Unlike desktop operating systems, most tablets do not have the ability to maintain separate user accounts. That means that the tablet is either logged on and up and running or it is logged off. At this point, without running through scores of settings, there is no native way to have a child logged onto the tablet without full control.

Passwords are the root of most security breaches. Any internet user most likely has one to five common passwords that they use. This is because everyone wants to keep things short and simple, but different websites require different password criteria. Most users have a short and sweet password and a longer password with capitals and numbers.

The best foundation for security is always using a longer password that meets high standards of security. The password should never be shared and never be written down. It should not be based on common knowledge items such as birth dates and names.

One nice bit of advice from one of the world’s best known programmers is to use information that a friend might use. For example, I can use with friends child’s birthday and he/she can use mine. That adds an extra step between the person and the information that make a password harder to guess.

Another bit of advice is to use a separate account for the child’s tablets. This can be an account that does not contain the credit card information that you use on your own account. This protects your information and also keeps the kids from ordering apps by accident or in purpose.

The account can use a prepaid credit card if you want to order apps for the kids or a debit card that is connected to a smaller bank account. The account can even have mobile alerts set up on it so that you know when something is ordered. It is also easier to cancel the credit card associated with that account if need be without putting your own daily spending on hold.

Secondary Security

This is just as important as the first level of security. There are apps and programs that can add more security to the tablet or mobile PC that the kids use. There are apps that do everything from let you watch remotely what the kids are doing to locking the system down if there is a reason to do so.
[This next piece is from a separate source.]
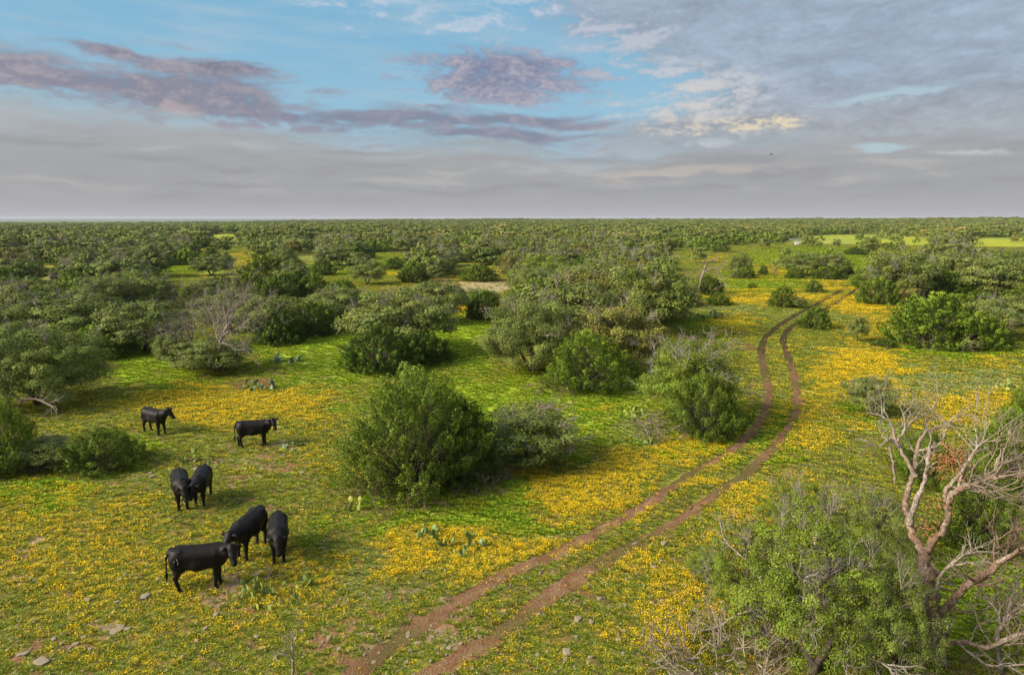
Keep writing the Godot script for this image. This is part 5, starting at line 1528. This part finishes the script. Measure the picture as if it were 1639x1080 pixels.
func build_cacti() -> void:
	var pads := [pad_mesh(1), pad_mesh(2), pad_mesh(3)]
	var skin := []
	for c in [Color(0.12, 0.18, 0.04), Color(0.19, 0.235, 0.045), Color(0.13, 0.18, 0.095), Color(0.26, 0.27, 0.04)]:
		skin.push_back(flat("cactus_skin", c, 0.5, true, 0.4))
	# label, at, radius, pads, pad size, skins
	var clumps := [
		["wide low prickly pear with yellow-green pads right of the nearest cow", Vector3(-7.74,0,-20.53), 1.25, 70, 0.21, [0, 1, 1, 3]],
		["tall prickly pear clump in the flowers left of the track", Vector3(-1.79,0,-23.48), 0.85, 44, 0.22, [0, 0, 1]],
		["small prickly pear left of the tall clump in the flowers", Vector3(-3.19,0,-24.38), 0.55, 18, 0.26, [0, 1]],
		["grey-blue prickly pear beside the bare earth hollow", Vector3(-18.2,0,-47.55), 1.2, 46, 0.33, [2, 2, 0]],
		["pale blue-grey prickly pear on the lush grass near the lawn", Vector3(-19.14,0,-56.61), 1.4, 40, 0.36, [2, 2]],
		["small prickly pear above the pair of cows", Vector3(-15.77,0,-32.62), 0.9, 20, 0.25, [0, 1]],
		["low prickly pear below the lone side-on cow", Vector3(-11.8,0,-34.8), 0.8, 14, 0.24, [2, 0]],
		["prickly pear in the grass left of the grey brush tangle", Vector3(7.03,0,-40.37), 1.3, 26, 0.3, [1, 0]],
		["small upright prickly pear in the grass below the grey brush tangle", Vector3(7.57,0,-35.1), 0.4, 10, 0.3, [2, 1]],
		["prickly pear in the far meadow among flowers left of the ruts", Vector3(25.02,0,-83.91), 2.2, 40, 0.42, [2, 2, 0]],
		["pale prickly pear in the yellow flowers at the right edge", Vector3(35.85,0,-47.55), 1.0, 22, 0.36, [1, 3]],
		["small prickly pear on the turf at the left foot of the largest juniper", Vector3(-6.98,0,-26.95), 0.6, 10, 0.26, [1, 3]],
		["prickly pear at the foot of the half bare oak beside the lawn", Vector3(19.55,0,-40.37), 0.6, 9, 0.25, [2, 0]],
	]
	clumps[12][0] = "tiny prickly pear in the grass right of the track bend"
	rng.seed = 66
	for c in clumps:
		var o := thing("prickly_pear", c[0], "cactus", Vector3(c[1].x, height(c[1].x, c[1].z) - 0.03, c[1].z))
		var spots := []
		for k in c[3]:
			var s: float = c[4] * rnd(0.75, 1.2)
			var b: Basis
			var p: Vector3
			if spots.is_empty() or rng.randf() < 0.5:
				var a := rng.randf() * TAU
				var q := sqrt(rng.randf()) * float(c[2])
				p = Vector3(cos(a) * q, -0.02, sin(a) * q * 0.8)
				b = Basis(Vector3.UP, rng.randf() * TAU) * Basis(Vector3.RIGHT, rnd(-0.6, 0.6)) * Basis(Vector3.BACK, rnd(-0.4, 0.4))
			else:
				var m: Transform3D = spots[rng.randi() % spots.size()]
				b = Basis(Vector3.UP, rnd(-1.2, 1.2)) * m.basis.orthonormalized() * Basis(Vector3.BACK, rnd(-0.7, 0.7)) * Basis(Vector3.RIGHT, rnd(-0.35, 0.35))
				p = m * Vector3(rnd(-0.25, 0.25), 0.9, 0)
				s *= 0.9
			var t := Transform3D(b.scaled_local(Vector3.ONE * s), p)
			if p.y < 0.5: spots.push_back(t)
			part("pad", pads[rng.randi() % 3], o, skin[c[5][rng.randi() % c[5].size()]], t)

func rock_mesh(size: float, sd: int, seg: int) -> ArrayMesh:
	var acc := Acc.new()
	var f := FastNoiseLite.new()
	f.seed = sd; f.frequency = 0.9
	var at := func(i: int, j: int) -> Vector3:
		var th := PI * i / seg
		var ph := TAU * (j % (seg * 2)) / (seg * 2)
		var d := Vector3(sin(th) * cos(ph), cos(th), sin(th) * sin(ph))
		d = d * (1.0 + 0.6 * f.get_noise_3dv(d * 1.3))
		return Vector3(clampf(d.x, -0.85, 0.9), clampf(d.y, -0.7, 0.62), clampf(d.z, -0.88, 0.8)) * size
	for i in seg:
		for j in seg * 2:
			var a: Vector3 = at.call(i, j); var b: Vector3 = at.call(i, j + 1)
			var c: Vector3 = at.call(i + 1, j + 1); var d: Vector3 = at.call(i + 1, j)
			var nr := (c - a).cross(d - b)
			if nr.length() < 1e-7: continue
			nr = nr.normalized()
			if nr.dot(a + b + c + d) < 0.0: nr = -nr
			acc.kite(a, b, c, d, nr, Color.WHITE * (1.0 + 0.12 * f.get_noise_3dv((a + c) * 3.0)))
	return acc.mesh(M.rock)

func build_rocks() -> void:
	var kinds := []
	for k in 6: kinds.push_back(rock_mesh(1.0, 900 + k, 6))
	rng.seed = 31
	# those the photograph shows plainly: label, at, half length, height
	var named := [
		["long flat pale rock lying in the flowers left of the bottom edge", Vector3(-11.73,0,-18.43), 0.29, 0.09], ["flat whitish rock in the bare patch left of the nearest cow's hind foot", Vector3(-11.83,0,-20.23), 0.22, 0.08],
		["pale flat stone in the grass above the pair of cows", Vector3(-15.35,0,-31.5), 0.2, 0.09], ["orange-tinged stone left of the pair of cows", Vector3(-16.96,0,-30.52), 0.2, 0.1],
		["pale slab half sunk in grass at the bottom left corner", Vector3(-12.89,0,-16.87), 0.24, 0.08], ["tan rock right of the right-hand rut near the bottom", Vector3(2,0,-18.94), 0.17, 0.12],
		["pinkish rock at the bottom, largest of its loose group", Vector3(1.55,0,-17.34), 0.17, 0.12], ["rounded tan stone lying right beside the right-hand rut", Vector3(5.68,0,-23.78), 0.17, 0.12],
		["pale stone in the right-hand rut where it narrows", Vector3(2.74,0,-21.93), 0.11, 0.07], ["white stone at the crossing of track and gravel", Vector3(17.85,0,-46.48), 0.15, 0.1],
		["pale slab in the turf left of the lone side-on cow's feet", Vector3(-10.07,0,-31.08), 0.18, 0.07], ["pale slab in the left-hand foreground beside bare earth", Vector3(-13.55,0,-20.01), 0.16, 0.07]]
	for r in named:
		var o := thing("limestone_rock", r[0], "rock", Vector3(r[1].x, height(r[1].x, r[1].z) + 0.01, r[1].z), rng.randf() * TAU)
		part("stone", kinds[rng.randi() % 6], o, null, Transform3D(Basis.from_scale(Vector3(r[2], r[3], r[2] * rnd(0.55, 0.8))), Vector3.ZERO))
	# scattered small ones, in patches: centre, spread, how many, where
	var fields := [[Vector3(2.01,0,-18.06), 1.6, 16, "right of the ruts near the bottom edge"], [Vector3(4.84,0,-22.24), 1.6, 9, "along the right-hand rut in the foreground"], [Vector3(-13.6,0,-17.77), 2.0, 14, "in the bottom left corner"], [Vector3(-14.54,0,-30.84), 3.4, 20, "on stony turf behind the cow pair"],
		[Vector3(-11.77,0,-20.04), 1.6, 9, "around the bare patch left of the cows"], [Vector3(5,0,-20.04), 1.3, 8, "at the left edge of the oak scrub"], [Vector3(-12.01,0,-32.98), 3.0, 12, "below the lone side-on cow"], [Vector3(-23.03,0,-34.4), 2.0, 6, "behind the wide juniper bush on the left"], [Vector3(-6.27,0,-18.37), 2.0, 10, "on bare soil right of the nearest cows"], [Vector3(18.09,0,-47.01), 1.2, 6, "in the ruts at the gravel crossing"]]
	for fl in fields:
		var at := []
		for k in fl[2]: at.push_back(fl[0] + Vector3(rng.randfn() * fl[1] * 0.7, 0, rng.randfn() * fl[1] * 0.6))
		at.sort_custom(func(a, b): return a.x / -a.z < b.x / -b.z)
		for k in fl[2]:
			var p: Vector3 = at[k]
			var s := rnd(0.05, 0.12)
			var o := thing("limestone_rock", "pale limestone lump, %s from left of those %s" % [ORDINAL[k], fl[3]], "rock", Vector3(p.x, height(p.x, p.z) + 0.01, p.z), rng.randf() * TAU, "small limestone lumps " + fl[3])
			part("stone", kinds[rng.randi() % 6], o, null, Transform3D(Basis.from_scale(Vector3(s, s * rnd(0.45, 0.7), s * rnd(0.6, 0.9))), Vector3.ZERO))

func slab(size: Vector3, m: Material) -> Mesh:
	var b := BoxMesh.new()
	b.size = size
	b.material = m
	return b

func build_far_things() -> void:
	var white := flat("white_painted_metal", Color(0.72, 0.72, 0.70), 0.5)
	var dark := flat("dark_roof_sheet", Color(0.10, 0.10, 0.11), 0.5)
	var timber := flat("grey_posts", Color(0.18, 0.15, 0.12), 0.9)
	# shelter under the trees at the end of the far meadow
	var o := thing("shelter", "small open shelter with dark roof and white panel at the far meadow's end", "shed", Vector3(135.04,0,-327.23), 0.15)
	for x in [-2.3, 2.3]:
		for z in [-1.2, 1.2]: part("post", slab(Vector3(0.16, 2.3, 0.16), timber), o, null, Transform3D(Basis.IDENTITY, Vector3(x, 1.15, z)))
	part("roof", slab(Vector3(5.4, 0.22, 3.2), dark), o, null, Transform3D(Basis(Vector3.RIGHT, 0.1), Vector3(0, 2.5, 0)))
	part("panel", slab(Vector3(3.4, 1.25, 0.1), white), o, null, Transform3D(Basis.IDENTITY, Vector3(0.2, 1.0, 1.0)))
	part("trough", slab(Vector3(1.6, 0.5, 0.6), white), o, null, Transform3D(Basis.IDENTITY, Vector3(-0.6, 0.25, 1.9)))
	# farm building far off among the trees
	var hp := Vector3(-131.02,4.03,-1120) 
	var fb2 := thing("farm_building", "tiny white farm building far off among the trees below the horizon", "building", Vector3(hp.x, height(hp.x, hp.z, false), hp.z), 0.3)
	part("wall", slab(Vector3(9, 4.2, 6), white), fb2, null, Transform3D(Basis.IDENTITY, Vector3(0, 2.1, 0)))
	var pr := PrismMesh.new()
	pr.size = Vector3(7, 1.8, 10)
	pr.material = white
	part("roof", pr, fb2, null, Transform3D(Basis(Vector3.UP, PI / 2), Vector3(0, 5.12, 0)))
	part("door", slab(Vector3(3, 3.4, 0.1), dark), fb2, null, Transform3D(Basis.IDENTITY, Vector3(2, 1.7, 3.06)))
	# a bird high over the woods
	var bp := Vector3(55.35,25.52,-150)
	var bird := thing("bird", "tiny dark bird gliding alone in the grey sky on the right", "bird", bp, 0.2)
	var feather := flat("dark_feathers", Color(0.03, 0.03, 0.032), 0.8)
	var F := Field.new(Vector3(-0.6, -0.12, -0.16), Vector3(0.6, 0.16, 0.16), 0.02)
	F.bone(Vector3(0.22, 0.0, 0), 0.06, Vector3(-0.18, 0.0, 0), 0.055, 0.015)
	F.bone(Vector3(0.30, 0.03, 0), 0.045, Vector3(0.22, 0.0, 0), 0.05, 0.015)
	F.bone(Vector3(0.33, 0.03, 0), 0.02, Vector3(0.39, 0.015, 0), 0.008, 0.01)
	F.bone(Vector3(-0.18, 0.0, 0), 0.04, Vector3(-0.42, 0.01, 0.05), 0.02, 0.012)
	F.bone(Vector3(-0.18, 0.0, 0), 0.04, Vector3(-0.42, 0.01, -0.05), 0.02, 0.012)
	var a := Acc.new()
	F.surface(a)
	for k in a.n.size(): a.n[k] = a.n[k].normalized()
	part("body", a.mesh(feather), bird)
	for s in [-1.0, 1.0]:
		var w := Acc.new()
		var pr2 := [Vector3(0.14, 0.03, 0.04 * s), Vector3(-0.10, 0.02, 0.04 * s), Vector3(-0.08, 0.15, 0.42 * s), Vector3(0.14, 0.17, 0.40 * s), Vector3(-0.10, 0.10, 0.88 * s), Vector3(0.0, 0.11, 0.92 * s)]
		for f in [[0, 3, 2, 1], [3, 5, 4, 2]]:
			w.kite(pr2[f[0]], pr2[f[1]], pr2[f[2]], pr2[f[3]], Vector3.UP, Color.WHITE)
			w.kite(pr2[f[0]] - Vector3(0, 0.015, 0), pr2[f[1]] - Vector3(0, 0.012, 0), pr2[f[2]] - Vector3(0, 0.012, 0), pr2[f[3]] - Vector3(0, 0.015, 0), Vector3.DOWN, Color.WHITE)
		part("wing", w.mesh(feather), bird)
There are apps that will send you an alert if there is an attempt to spend money from the tablet and the same apps can be used to confirm or deny purchases remotely. These apps can come from third party vendors, the banks or from Android and like companies.

The best line of defense is common sense. If you know that your child is particularly interested in a new app and they have been prone to not asking permission to spend money in the past, then a little extra attention may need to be given.

Kids learn from the adults they see, so let them see you behave responsibly and they are more likely to do the same. Back up common sense with the right software and pay attention to what the kids are doing and everything will be just fine.